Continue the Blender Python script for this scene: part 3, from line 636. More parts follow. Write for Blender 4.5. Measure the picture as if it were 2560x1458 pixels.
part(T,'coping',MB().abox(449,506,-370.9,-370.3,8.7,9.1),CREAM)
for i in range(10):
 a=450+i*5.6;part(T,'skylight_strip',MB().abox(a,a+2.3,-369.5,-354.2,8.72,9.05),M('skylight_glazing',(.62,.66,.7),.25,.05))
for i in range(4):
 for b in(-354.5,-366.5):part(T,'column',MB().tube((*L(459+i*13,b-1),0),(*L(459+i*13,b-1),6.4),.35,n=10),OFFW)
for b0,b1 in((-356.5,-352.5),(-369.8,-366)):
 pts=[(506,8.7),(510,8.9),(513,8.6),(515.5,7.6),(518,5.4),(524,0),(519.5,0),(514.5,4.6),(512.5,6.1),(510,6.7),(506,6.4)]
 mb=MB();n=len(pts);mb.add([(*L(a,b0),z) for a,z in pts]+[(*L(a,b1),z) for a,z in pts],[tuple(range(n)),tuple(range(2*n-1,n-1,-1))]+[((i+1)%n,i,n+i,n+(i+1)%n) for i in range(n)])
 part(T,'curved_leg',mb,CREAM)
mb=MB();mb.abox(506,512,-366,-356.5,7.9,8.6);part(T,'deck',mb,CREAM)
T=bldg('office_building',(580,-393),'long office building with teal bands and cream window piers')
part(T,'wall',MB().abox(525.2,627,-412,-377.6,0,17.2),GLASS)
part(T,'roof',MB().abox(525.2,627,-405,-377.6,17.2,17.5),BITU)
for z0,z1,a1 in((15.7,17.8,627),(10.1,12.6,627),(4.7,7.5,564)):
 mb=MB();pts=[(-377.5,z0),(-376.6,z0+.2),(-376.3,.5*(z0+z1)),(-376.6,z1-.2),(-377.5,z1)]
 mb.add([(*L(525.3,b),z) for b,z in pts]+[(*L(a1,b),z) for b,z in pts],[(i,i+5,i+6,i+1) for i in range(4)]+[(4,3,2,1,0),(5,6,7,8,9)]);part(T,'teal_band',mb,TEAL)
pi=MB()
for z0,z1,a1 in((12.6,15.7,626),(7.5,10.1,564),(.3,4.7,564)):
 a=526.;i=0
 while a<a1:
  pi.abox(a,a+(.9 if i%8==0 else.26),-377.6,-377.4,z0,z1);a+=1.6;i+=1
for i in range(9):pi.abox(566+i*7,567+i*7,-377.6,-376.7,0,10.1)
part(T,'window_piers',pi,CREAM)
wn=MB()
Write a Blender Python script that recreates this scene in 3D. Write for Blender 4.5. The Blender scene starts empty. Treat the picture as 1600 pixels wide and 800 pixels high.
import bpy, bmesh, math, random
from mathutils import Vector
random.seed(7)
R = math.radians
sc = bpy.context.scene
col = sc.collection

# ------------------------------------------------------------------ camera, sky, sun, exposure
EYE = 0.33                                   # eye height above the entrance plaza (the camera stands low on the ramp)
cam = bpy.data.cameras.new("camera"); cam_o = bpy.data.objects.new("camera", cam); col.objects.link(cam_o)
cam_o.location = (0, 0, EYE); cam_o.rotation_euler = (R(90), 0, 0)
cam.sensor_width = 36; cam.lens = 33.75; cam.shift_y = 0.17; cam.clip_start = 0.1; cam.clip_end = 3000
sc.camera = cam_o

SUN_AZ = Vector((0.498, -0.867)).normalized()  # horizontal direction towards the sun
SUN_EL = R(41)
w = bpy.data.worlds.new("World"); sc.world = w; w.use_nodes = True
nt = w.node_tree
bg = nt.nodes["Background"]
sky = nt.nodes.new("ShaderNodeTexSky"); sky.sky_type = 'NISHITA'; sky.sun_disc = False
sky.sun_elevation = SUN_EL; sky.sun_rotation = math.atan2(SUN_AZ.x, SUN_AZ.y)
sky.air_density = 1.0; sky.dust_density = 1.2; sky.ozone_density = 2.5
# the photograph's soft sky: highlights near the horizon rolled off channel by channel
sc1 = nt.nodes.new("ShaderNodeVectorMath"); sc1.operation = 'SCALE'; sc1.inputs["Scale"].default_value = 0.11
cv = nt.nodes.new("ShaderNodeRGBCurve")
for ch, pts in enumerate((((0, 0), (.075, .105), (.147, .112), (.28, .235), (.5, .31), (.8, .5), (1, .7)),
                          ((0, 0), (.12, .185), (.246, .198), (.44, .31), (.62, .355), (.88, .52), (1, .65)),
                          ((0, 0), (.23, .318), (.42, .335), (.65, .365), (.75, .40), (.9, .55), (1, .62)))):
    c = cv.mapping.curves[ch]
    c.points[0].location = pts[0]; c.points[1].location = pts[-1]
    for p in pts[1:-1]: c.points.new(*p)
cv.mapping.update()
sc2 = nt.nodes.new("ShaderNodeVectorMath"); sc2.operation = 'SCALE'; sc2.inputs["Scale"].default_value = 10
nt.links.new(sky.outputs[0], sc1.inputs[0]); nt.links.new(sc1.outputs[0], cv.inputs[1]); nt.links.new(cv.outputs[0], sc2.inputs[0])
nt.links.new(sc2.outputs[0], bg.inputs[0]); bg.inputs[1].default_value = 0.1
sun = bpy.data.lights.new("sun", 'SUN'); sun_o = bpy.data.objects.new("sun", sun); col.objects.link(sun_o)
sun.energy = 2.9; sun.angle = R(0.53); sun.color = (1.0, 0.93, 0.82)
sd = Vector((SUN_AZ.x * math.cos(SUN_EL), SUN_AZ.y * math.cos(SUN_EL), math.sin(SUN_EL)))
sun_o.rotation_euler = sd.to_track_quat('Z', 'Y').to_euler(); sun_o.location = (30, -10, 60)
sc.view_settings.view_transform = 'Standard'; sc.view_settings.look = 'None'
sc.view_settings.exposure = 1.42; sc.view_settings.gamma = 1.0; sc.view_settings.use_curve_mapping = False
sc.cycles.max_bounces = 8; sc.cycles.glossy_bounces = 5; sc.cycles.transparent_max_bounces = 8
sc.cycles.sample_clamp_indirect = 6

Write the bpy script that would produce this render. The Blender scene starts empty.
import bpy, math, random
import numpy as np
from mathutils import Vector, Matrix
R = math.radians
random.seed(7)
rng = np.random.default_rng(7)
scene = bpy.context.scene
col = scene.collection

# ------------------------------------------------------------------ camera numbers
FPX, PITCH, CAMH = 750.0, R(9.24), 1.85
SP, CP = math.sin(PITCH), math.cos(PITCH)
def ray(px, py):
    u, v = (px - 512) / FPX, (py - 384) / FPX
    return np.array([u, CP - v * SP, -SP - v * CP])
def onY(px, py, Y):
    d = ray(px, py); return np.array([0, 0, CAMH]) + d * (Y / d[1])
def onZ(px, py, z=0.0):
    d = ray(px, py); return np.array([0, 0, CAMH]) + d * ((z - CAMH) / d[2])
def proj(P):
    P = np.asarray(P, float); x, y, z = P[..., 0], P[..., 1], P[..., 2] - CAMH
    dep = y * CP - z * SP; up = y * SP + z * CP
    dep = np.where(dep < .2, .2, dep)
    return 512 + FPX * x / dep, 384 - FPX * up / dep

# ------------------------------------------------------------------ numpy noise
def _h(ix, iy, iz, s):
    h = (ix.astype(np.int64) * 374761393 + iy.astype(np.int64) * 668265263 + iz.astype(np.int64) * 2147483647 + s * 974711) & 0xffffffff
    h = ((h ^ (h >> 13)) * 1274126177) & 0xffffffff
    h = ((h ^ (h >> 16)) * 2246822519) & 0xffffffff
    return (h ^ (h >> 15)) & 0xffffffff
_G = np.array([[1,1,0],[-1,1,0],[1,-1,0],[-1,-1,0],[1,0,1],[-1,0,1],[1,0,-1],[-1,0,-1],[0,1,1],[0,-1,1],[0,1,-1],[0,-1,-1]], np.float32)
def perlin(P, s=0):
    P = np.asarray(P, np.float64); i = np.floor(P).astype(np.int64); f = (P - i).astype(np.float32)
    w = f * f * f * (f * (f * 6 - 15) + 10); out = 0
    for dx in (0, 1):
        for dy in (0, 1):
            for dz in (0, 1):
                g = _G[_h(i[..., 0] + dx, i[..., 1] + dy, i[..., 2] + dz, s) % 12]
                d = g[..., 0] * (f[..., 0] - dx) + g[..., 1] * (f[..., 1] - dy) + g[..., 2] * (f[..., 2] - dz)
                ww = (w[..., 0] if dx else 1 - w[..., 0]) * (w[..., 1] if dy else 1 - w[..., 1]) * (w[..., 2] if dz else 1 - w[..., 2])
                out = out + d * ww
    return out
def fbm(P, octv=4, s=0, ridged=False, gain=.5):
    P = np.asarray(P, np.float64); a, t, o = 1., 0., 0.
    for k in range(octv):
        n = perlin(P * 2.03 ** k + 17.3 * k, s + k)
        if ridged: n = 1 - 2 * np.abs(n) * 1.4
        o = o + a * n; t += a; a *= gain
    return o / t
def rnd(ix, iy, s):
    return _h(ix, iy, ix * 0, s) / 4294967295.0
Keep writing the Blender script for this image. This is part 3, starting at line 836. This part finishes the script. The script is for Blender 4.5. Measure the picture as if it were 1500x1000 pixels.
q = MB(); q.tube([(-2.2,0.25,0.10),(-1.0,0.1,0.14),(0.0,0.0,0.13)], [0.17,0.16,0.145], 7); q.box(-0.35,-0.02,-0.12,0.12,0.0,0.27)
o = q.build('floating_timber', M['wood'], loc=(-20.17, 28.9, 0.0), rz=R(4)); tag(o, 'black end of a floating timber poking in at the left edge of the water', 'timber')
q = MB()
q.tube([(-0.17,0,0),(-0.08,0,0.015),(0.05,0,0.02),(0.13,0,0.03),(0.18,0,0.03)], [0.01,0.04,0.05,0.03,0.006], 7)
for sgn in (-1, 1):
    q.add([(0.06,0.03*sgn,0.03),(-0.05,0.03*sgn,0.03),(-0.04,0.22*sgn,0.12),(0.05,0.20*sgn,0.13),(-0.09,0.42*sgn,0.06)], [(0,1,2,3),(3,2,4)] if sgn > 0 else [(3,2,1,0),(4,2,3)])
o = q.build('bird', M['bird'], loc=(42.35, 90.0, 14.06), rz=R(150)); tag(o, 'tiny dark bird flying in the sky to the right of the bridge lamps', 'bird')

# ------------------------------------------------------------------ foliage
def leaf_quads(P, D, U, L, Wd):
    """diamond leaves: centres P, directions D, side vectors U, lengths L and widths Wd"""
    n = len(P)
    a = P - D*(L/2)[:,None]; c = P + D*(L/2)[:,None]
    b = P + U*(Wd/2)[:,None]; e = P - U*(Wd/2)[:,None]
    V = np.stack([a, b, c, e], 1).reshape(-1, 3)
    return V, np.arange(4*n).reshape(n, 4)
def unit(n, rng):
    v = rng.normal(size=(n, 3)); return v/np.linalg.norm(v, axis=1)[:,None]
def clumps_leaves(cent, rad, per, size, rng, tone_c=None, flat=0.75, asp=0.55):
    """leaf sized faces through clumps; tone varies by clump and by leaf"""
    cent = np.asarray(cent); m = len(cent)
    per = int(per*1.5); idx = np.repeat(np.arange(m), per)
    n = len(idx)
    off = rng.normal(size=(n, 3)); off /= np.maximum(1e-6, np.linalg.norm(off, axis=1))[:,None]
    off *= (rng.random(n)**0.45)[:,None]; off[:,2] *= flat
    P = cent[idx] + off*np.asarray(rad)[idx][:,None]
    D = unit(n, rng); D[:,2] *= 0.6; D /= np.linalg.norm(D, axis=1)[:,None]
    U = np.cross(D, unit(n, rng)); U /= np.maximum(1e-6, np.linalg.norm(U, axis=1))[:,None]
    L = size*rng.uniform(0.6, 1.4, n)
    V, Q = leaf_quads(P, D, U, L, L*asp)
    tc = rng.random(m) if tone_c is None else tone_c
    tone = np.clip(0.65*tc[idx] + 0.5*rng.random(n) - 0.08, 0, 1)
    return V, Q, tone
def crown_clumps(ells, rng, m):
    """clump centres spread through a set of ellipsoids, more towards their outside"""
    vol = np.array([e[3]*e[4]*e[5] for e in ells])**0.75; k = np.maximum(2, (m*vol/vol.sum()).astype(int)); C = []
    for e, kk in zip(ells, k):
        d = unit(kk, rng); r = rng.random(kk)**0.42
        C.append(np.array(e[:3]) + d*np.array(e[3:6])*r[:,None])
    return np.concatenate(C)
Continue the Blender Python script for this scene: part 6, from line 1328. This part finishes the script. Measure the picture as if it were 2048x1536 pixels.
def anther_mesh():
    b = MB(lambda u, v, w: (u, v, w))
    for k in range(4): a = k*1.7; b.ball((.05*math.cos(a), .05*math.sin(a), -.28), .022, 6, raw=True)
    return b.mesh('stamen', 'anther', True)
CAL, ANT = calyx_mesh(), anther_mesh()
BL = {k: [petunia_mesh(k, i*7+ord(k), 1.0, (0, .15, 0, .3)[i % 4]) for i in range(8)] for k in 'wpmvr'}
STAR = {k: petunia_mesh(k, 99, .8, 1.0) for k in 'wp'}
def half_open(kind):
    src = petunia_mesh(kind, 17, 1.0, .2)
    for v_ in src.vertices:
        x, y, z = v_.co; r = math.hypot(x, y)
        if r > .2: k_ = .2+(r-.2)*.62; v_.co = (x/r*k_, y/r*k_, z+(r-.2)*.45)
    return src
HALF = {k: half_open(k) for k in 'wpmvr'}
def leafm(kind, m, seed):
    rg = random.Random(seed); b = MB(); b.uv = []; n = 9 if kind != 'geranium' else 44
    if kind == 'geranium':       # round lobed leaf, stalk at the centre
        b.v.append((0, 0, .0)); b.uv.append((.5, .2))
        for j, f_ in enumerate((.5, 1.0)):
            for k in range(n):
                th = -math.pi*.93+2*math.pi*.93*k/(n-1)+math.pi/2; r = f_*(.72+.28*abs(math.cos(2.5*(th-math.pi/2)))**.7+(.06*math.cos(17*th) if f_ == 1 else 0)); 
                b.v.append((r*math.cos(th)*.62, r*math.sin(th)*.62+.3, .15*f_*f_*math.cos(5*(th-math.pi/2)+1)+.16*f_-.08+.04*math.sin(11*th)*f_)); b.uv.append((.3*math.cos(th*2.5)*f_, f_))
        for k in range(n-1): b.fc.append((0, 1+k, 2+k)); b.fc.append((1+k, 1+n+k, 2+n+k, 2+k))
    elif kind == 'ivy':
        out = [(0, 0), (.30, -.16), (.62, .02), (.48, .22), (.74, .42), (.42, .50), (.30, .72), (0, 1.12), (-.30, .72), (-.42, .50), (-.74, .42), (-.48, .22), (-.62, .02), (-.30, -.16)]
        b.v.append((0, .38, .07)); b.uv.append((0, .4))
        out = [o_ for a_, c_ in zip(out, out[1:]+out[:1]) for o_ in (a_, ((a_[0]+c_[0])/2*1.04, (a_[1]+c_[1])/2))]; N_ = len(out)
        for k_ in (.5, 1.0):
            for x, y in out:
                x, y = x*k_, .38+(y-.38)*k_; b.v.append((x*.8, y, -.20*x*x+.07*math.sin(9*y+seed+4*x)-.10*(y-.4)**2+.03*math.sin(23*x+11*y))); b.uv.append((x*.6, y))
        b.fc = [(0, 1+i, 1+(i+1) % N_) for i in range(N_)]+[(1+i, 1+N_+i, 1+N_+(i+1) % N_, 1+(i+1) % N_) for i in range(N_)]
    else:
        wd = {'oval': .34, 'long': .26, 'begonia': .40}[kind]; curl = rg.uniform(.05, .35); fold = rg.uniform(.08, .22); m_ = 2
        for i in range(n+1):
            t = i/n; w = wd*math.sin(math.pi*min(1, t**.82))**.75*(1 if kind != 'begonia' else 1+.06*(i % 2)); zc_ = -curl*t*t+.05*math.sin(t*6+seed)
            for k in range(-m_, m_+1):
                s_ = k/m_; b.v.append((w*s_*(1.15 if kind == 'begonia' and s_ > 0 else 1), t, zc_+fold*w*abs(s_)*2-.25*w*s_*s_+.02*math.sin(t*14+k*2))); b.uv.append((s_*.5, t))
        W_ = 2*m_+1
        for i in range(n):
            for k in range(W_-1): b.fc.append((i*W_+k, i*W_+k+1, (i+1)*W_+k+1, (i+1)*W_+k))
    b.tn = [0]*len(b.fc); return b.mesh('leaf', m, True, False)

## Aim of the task
List every line above that holds the word "from".

## Result of this exercise
Continue the Blender Python script for this scene: part 3, from line 636. More parts follow. Write for Blender 4.5. Measure the picture as if it were 2560x1458 pixels.
from mathutils import Vector
from mathutils import Vector, Matrix
Continue the Blender Python script for this scene: part 6, from line 1328. This part finishes the script. Measure the picture as if it were 2048x1536 pixels.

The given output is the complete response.